Super-Resolving Beyond Satellite Hardware Using Realistically Degraded Images
This addresses the problem of enhancing satellite imagery for remote sensing applications, but it is incremental as it applies an existing method to new data.
The paper tested deep super-resolution (SR) on realistically degraded satellite images, finding that a state-of-the-art SR technique (EDSR) can recover encoded pixel data under certain conditions, with performance varying by geography, and suggested custom training could improve reconstruction.
Modern deep Super-Resolution (SR) networks have established themselves as valuable techniques in image reconstruction and enhancement. However, these networks are normally trained and tested on benchmark image data that lacks the typical image degrading noise present in real images. In this paper, we test the feasibility of using deep SR in real remote sensing payloads by assessing SR performance in reconstructing realistically degraded satellite images.
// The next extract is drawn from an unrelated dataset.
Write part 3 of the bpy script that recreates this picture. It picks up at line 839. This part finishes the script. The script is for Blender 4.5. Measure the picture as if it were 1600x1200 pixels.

We demonstrate that a state-of-the-art SR technique called Enhanced Deep Super-Resolution Network (EDSR), without domain specific pre-training, can recover encoded pixel data on images with poor ground sampling distance, provided the ground resolved distance is sufficient. However, this recovery varies amongst selected geographical types. Our results indicate that custom training has potential to further improve reconstruction of overhead imagery, and that new satellite hardware should prioritise optical performance over minimising pixel size as deep SR can overcome a lack of the latter but not the former.